### Work instructions:
Return the whole listing, line for line, without the pictures in it.

• • •

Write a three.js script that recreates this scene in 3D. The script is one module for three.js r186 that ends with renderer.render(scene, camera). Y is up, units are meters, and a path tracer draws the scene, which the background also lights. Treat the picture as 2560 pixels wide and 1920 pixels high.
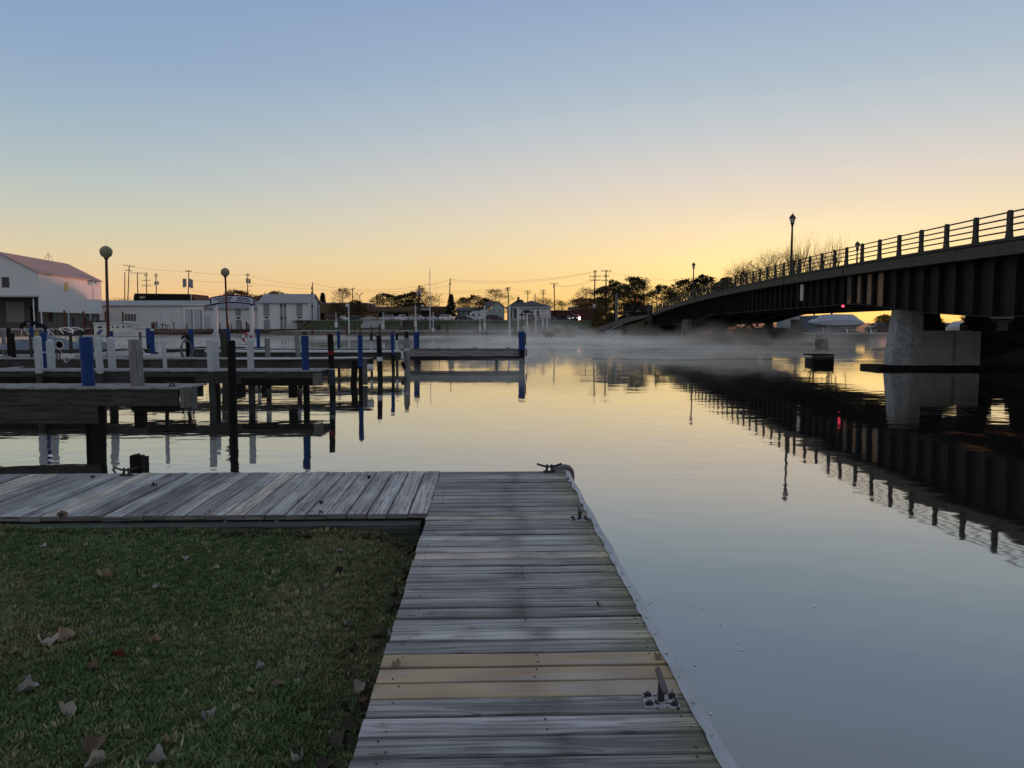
import * as THREE from 'three';
import { mergeGeometries } from 'three/addons/utils/BufferGeometryUtils.js';

// ---------------------------------------------------------------- camera, sky, sun, exposure
const EYE = 2.6, PITCH = THREE.MathUtils.degToRad(4.37), FOC = 1923;      // eye height above the water; focal length in photo pixels (2560 wide)
const scene = new THREE.Scene();
const camera = new THREE.PerspectiveCamera(53.06, 4 / 3, 0.05, 6000);
camera.position.set(0, EYE, 0);
camera.rotation.set(-PITCH, 0, 0);
const renderer = new THREE.WebGLRenderer({ antialias: true });
renderer.setSize(1024, 768);
renderer.toneMapping = THREE.LinearToneMapping;
renderer.toneMappingExposure = 1.0;
renderer.shadowMap.enabled = true;

const SUN_AZ = THREE.MathUtils.degToRad(22.5), SUN_EL = THREE.MathUtils.degToRad(1.1);
const toLin = (c) => c.map((v) => { v /= 255; return v <= 0.04045 ? v / 12.92 : ((v + 0.055) / 1.055) ** 2.4; });
const smooth = (a, b, x) => { const t = Math.min(1, Math.max(0, (x - a) / (b - a))); return t * t * (3 - 2 * t); };
function ramp(stops, x) {
  if (x <= stops[0][0]) return stops[0][1];
  for (let i = 1; i < stops.length; i++) if (x <= stops[i][0]) {
    const [a, ca] = stops[i - 1], [b, cb] = stops[i], t = (x - a) / (b - a);
    return ca.map((v, k) => v + (cb[k] - v) * t);
  }
  return stops[stops.length - 1][1];
}
{
  const L = (list) => list.map(([e, c]) => [e, toLin(c)]);
  const near = L([[0, [250, 194, 110]], [2.2, [251, 208, 128]], [4.5, [250, 220, 160]], [7, [243, 221, 184]], [10, [226, 214, 200]], [13.5, [199, 204, 206]], [17, [174, 190, 203]], [22, [151, 172, 200]], [31, [141, 155, 176]], [50, [146, 156, 172]], [90, [150, 158, 172]]]);
  const far = L([[0, [241, 184, 128]], [2.2, [238, 196, 142]], [4.5, [226, 206, 166]], [7, [203, 203, 184]], [10, [180, 193, 194]], [13.5, [160, 181, 196]], [17, [145, 169, 197]], [22, [133, 158, 194]], [31, [132, 149, 176]], [50, [145, 156, 172]], [90, [150, 158, 172]]]);
  const back = L([[0, [150, 152, 162]], [5, [180, 170, 170]], [10, [188, 182, 180]], [18, [178, 178, 180]], [31, [160, 166, 174]], [50, [152, 160, 172]], [90, [150, 158, 172]]]);
  const W = 1024, H = 512, data = new Float32Array(W * H * 4);
  for (let r = 0; r < H; r++) for (let c = 0; c < W; c++) {
    const up = ((r + 0.5) / H - 0.5) * 180, round = ((c + 0.5) / W - 0.5) * 2 * Math.PI;
    let az = Math.atan2(Math.cos(round), -Math.sin(round)) - SUN_AZ;        // angle from the sun, seen from above
    az = Math.abs(Math.atan2(Math.sin(az), Math.cos(az))) * 180 / Math.PI;
    const e = Math.max(0, up), a = ramp(near, e), b = ramp(far, e), d = ramp(back, e);
    const t = smooth(4, 58, az), s = smooth(70, 165, az), glow = 0.5 * Math.exp(-((az / 15) ** 2)) * Math.exp(-((e / 5.5) ** 2));
    for (let k = 0; k < 3; k++) {
      const v = (a[k] * (1 - t) + b[k] * t) * (1 - s) + d[k] * s;
      data[(r * W + c) * 4 + k] = up < 0 ? 0.06 : v * (1 + glow * [1.2, 1, 0.5][k]);
    }
    data[(r * W + c) * 4 + 3] = 1;
  }
  const sky = new THREE.DataTexture(data, W, H, THREE.RGBAFormat, THREE.FloatType);
  sky.mapping = THREE.EquirectangularReflectionMapping;
  sky.magFilter = THREE.LinearFilter; sky.minFilter = THREE.LinearFilter; sky.needsUpdate = true;
  scene.background = sky; scene.environment = sky;
}
const sun = new THREE.DirectionalLight(new THREE.Color().setRGB(1, 0.38, 0.22), 2.6);
sun.name = 'sun_light';
sun.position.set(Math.sin(SUN_AZ) * Math.cos(SUN_EL), Math.sin(SUN_EL), -Math.cos(SUN_AZ) * Math.cos(SUN_EL)).multiplyScalar(600);
sun.castShadow = true; sun.shadow.mapSize.set(2048, 2048);
Object.assign(sun.shadow.camera, { left: -260, right: 260, top: 120, bottom: -120, near: 10, far: 1400 });
scene.add(sun, sun.target);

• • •

### Completed exercise:
Write a three.js script that recreates this scene in 3D. The script is one module for three.js r186 that ends with renderer.render(scene, camera). Y is up, units are meters, and a path tracer draws the scene, which the background also lights. Treat the picture as 2560 pixels wide and 1920 pixels high.
import * as THREE from 'three';
import { mergeGeometries } from 'three/addons/utils/BufferGeometryUtils.js';

// ---------------------------------------------------------------- camera, sky, sun, exposure
const EYE = 2.6, PITCH = THREE.MathUtils.degToRad(4.37), FOC = 1923;      // eye height above the water; focal length in photo pixels (2560 wide)
const scene = new THREE.Scene();
const camera = new THREE.PerspectiveCamera(53.06, 4 / 3, 0.05, 6000);
camera.position.set(0, EYE, 0);
camera.rotation.set(-PITCH, 0, 0);
const renderer = new THREE.WebGLRenderer({ antialias: true });
renderer.setSize(1024, 768);
renderer.toneMapping = THREE.LinearToneMapping;
renderer.toneMappingExposure = 1.0;
renderer.shadowMap.enabled = true;

const SUN_AZ = THREE.MathUtils.degToRad(22.5), SUN_EL = THREE.MathUtils.degToRad(1.1);
const toLin = (c) => c.map((v) => { v /= 255; return v <= 0.04045 ? v / 12.92 : ((v + 0.055) / 1.055) ** 2.4; });
const smooth = (a, b, x) => { const t = Math.min(1, Math.max(0, (x - a) / (b - a))); return t * t * (3 - 2 * t); };
function ramp(stops, x) {
  if (x <= stops[0][0]) return stops[0][1];
  for (let i = 1; i < stops.length; i++) if (x <= stops[i][0]) {
    const [a, ca] = stops[i - 1], [b, cb] = stops[i], t = (x - a) / (b - a);
    return ca.map((v, k) => v + (cb[k] - v) * t);
  }
  return stops[stops.length - 1][1];
}
{
  const L = (list) => list.map(([e, c]) => [e, toLin(c)]);
  const near = L([[0, [250, 194, 110]], [2.2, [251, 208, 128]], [4.5, [250, 220, 160]], [7, [243, 221, 184]], [10, [226, 214, 200]], [13.5, [199, 204, 206]], [17, [174, 190, 203]], [22, [151, 172, 200]], [31, [141, 155, 176]], [50, [146, 156, 172]], [90, [150, 158, 172]]]);
  const far = L([[0, [241, 184, 128]], [2.2, [238, 196, 142]], [4.5, [226, 206, 166]], [7, [203, 203, 184]], [10, [180, 193, 194]], [13.5, [160, 181, 196]], [17, [145, 169, 197]], [22, [133, 158, 194]], [31, [132, 149, 176]], [50, [145, 156, 172]], [90, [150, 158, 172]]]);
  const back = L([[0, [150, 152, 162]], [5, [180, 170, 170]], [10, [188, 182, 180]], [18, [178, 178, 180]], [31, [160, 166, 174]], [50, [152, 160, 172]], [90, [150, 158, 172]]]);
  const W = 1024, H = 512, data = new Float32Array(W * H * 4);
  for (let r = 0; r < H; r++) for (let c = 0; c < W; c++) {
    const up = ((r + 0.5) / H - 0.5) * 180, round = ((c + 0.5) / W - 0.5) * 2 * Math.PI;
    let az = Math.atan2(Math.cos(round), -Math.sin(round)) - SUN_AZ;        // angle from the sun, seen from above
    az = Math.abs(Math.atan2(Math.sin(az), Math.cos(az))) * 180 / Math.PI;
    const e = Math.max(0, up), a = ramp(near, e), b = ramp(far, e), d = ramp(back, e);
    const t = smooth(4, 58, az), s = smooth(70, 165, az), glow = 0.5 * Math.exp(-((az / 15) ** 2)) * Math.exp(-((e / 5.5) ** 2));
    for (let k = 0; k < 3; k++) {
      const v = (a[k] * (1 - t) + b[k] * t) * (1 - s) + d[k] * s;
      data[(r * W + c) * 4 + k] = up < 0 ? 0.06 : v * (1 + glow * [1.2, 1, 0.5][k]);
    }
    data[(r * W + c) * 4 + 3] = 1;
  }
  const sky = new THREE.DataTexture(data, W, H, THREE.RGBAFormat, THREE.FloatType);
  sky.mapping = THREE.EquirectangularReflectionMapping;
  sky.magFilter = THREE.LinearFilter; sky.minFilter = THREE.LinearFilter; sky.needsUpdate = true;
  scene.background = sky; scene.environment = sky;
}
const sun = new THREE.DirectionalLight(new THREE.Color().setRGB(1, 0.38, 0.22), 2.6);
sun.name = 'sun_light';
sun.position.set(Math.sin(SUN_AZ) * Math.cos(SUN_EL), Math.sin(SUN_EL), -Math.cos(SUN_AZ) * Math.cos(SUN_EL)).multiplyScalar(600);
sun.castShadow = true; sun.shadow.mapSize.set(2048, 2048);
Object.assign(sun.shadow.camera, { left: -260, right: 260, top: 120, bottom: -120, near: 10, far: 1400 });
scene.add(sun, sun.target);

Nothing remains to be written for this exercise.